Think of all the disruption that’s going to create. Noise, dust and traffic. So let’s discuss the traffic situation that will be created. First there will be all the construction vehicles — bulldozers, cement trucks, 18-wheelers of building supplies, workers doing electrical, plumbing work and on and on.

There are going to be  thousands of vehicle trips daily (people going to and from work, taking the kids to school and soccer, going shopping, deliveries, etc.) added to the already congested Hunt Highway between Power Road and Bell Road.

The developer seems to think that their solution will alleviate all of these concerns. And what is that solution?
They intend to divert Hunt Highway south and into their development area using two roundabouts for traffic control.

That’s going to be one interesting situation for all the construction vehicles going in and out of Box Canyon, not to mention all of the large trucks and vehicles that already use Hunt Highway. It’s going to be interesting to see if 18-wheelers and big flatbed construction vehicles will be able to maneuver a roundabout.

The traffic jams will be of unimaginable proportion.

Another problem in taking a public roadway and placing it on private property — who’s going to be responsible for the maintenance of this road: the HOA or the municipalities?

Hunt Highway is a dividing line between the two counties: Maricopa on the north and Pinal on the south. What a mess this is going to be.

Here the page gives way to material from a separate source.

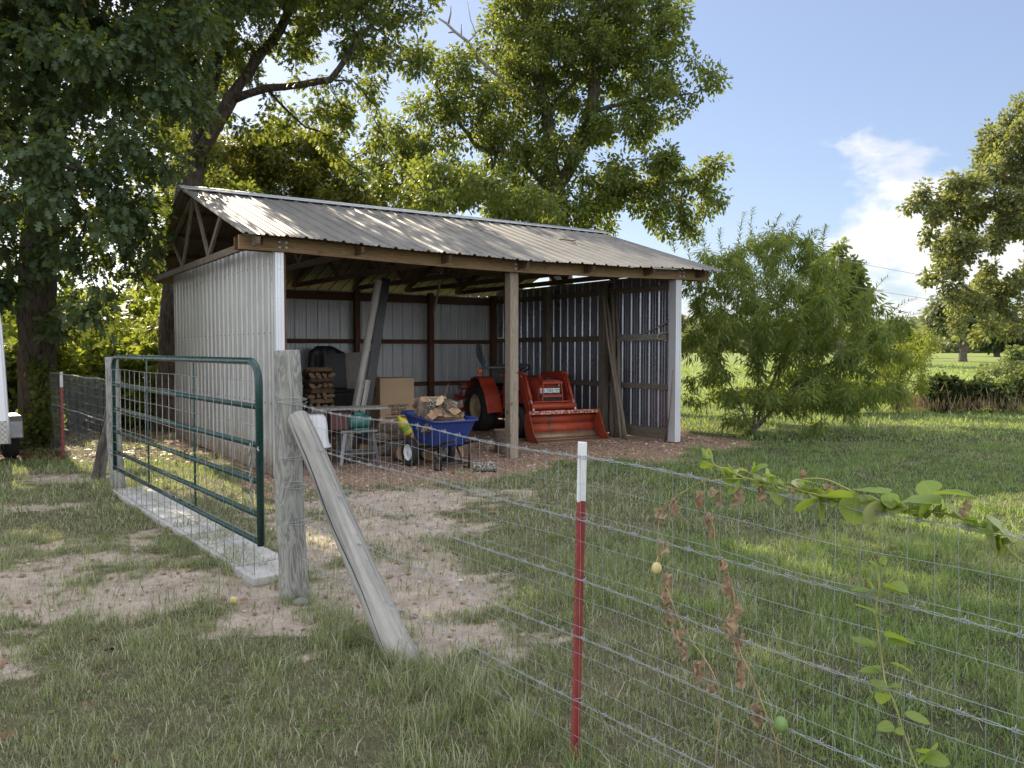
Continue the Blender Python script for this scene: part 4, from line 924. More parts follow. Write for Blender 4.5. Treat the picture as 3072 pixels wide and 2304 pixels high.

They have no plan for what will be done with the strip of land that will be left where Hunt Highway used to be.
Looking into the future one would have to pity anyone living at the south end of this community. The only way people in Box Canyon are going to get out of there is north along the narrow roads within this development to the diverted section of Hunt Highway and the lovely roundabouts. Then they have to go either east to Ellsworth Road or west to Power Road.

Anybody who lives in this area knows that both of those thoroughfares are already congested with all of the traffic created by the ongoing development in the area as well as the congestion from all of the development that already exists.

In addition, all of the traffic that comes from down near Johnson Ranch and Copper Basin is funneled on to these two main roads.

Box Canyon starts at Hunt Highway and goes south in a 2-mile-wide zigzag 4-miles-long between the San Tan Mountain Regional Park and the Gila River Indian Reservation. There is only one way out.

If there was ever a situation that called for evacuation, no one will get out. And this does not even begin to address the other engineering problems this folly will create.

We’ve seen it happen many places before. Developers come in and clear grade the land, divert natural washes and plunk down a bunch of houses.  The developer claims that they have a very costly and very accomplished engineering team to address all the concerns of this development. But they cannot control Mother Nature. And she does not like to be messed with.

The washes have been created over a very long time by the natural flow of the water. No engineer, no matter how expensive or how many degrees they have, is going to be able to control the runoff.

This area is bound to see flooding like nobody has seen yet.

What will the remedy be for the residents surrounding Box Canyon? I’ll tell you what it will be — Nothing. The people living on property surrounding Box Canyon will lose their properties, their homes, their lives.

And while we’re discussing water, what about the extensive, water-sucking landscaping using non-native vegetation?

The massive increase in the use of groundwater to supply this project not only with potable water but for a waterpark and a huge resort is going to create a problem for those people who live with well water.

It will lower the water table to such a point that those who do have wells will probably have to re-drill at the cost of tens of thousands of dollars.

Not to mention the air pockets that will be left behind when the water is removed, which will create fissures large enough to swallow a good portion of the community.

The commission seems to feel three minutes was more than enough time if we would only get organized. Then why does the developer always get unlimited time to speak and present their project? The public is also denied an opportunity to ask questions whether it be of the commission or the developer.

Steve Sossaman suggested that those of us who are in opposition should get together and each of us speak to one item and that the three minutes would be enough time.

The logical explanation for granting whatever these people want is that there’s so much money behind Box Canyon (and I suspect there’s a lot of political “influence” that has been going on for years) that the town would probably be facing a huge lawsuit that would cost the town quite a bit of money and in the end could very well lose.

So the town has chosen destructive development over the pleas of the public.

And on a final note to the planning and zoning commission — the solution to all the problems is to not build Box Canyon.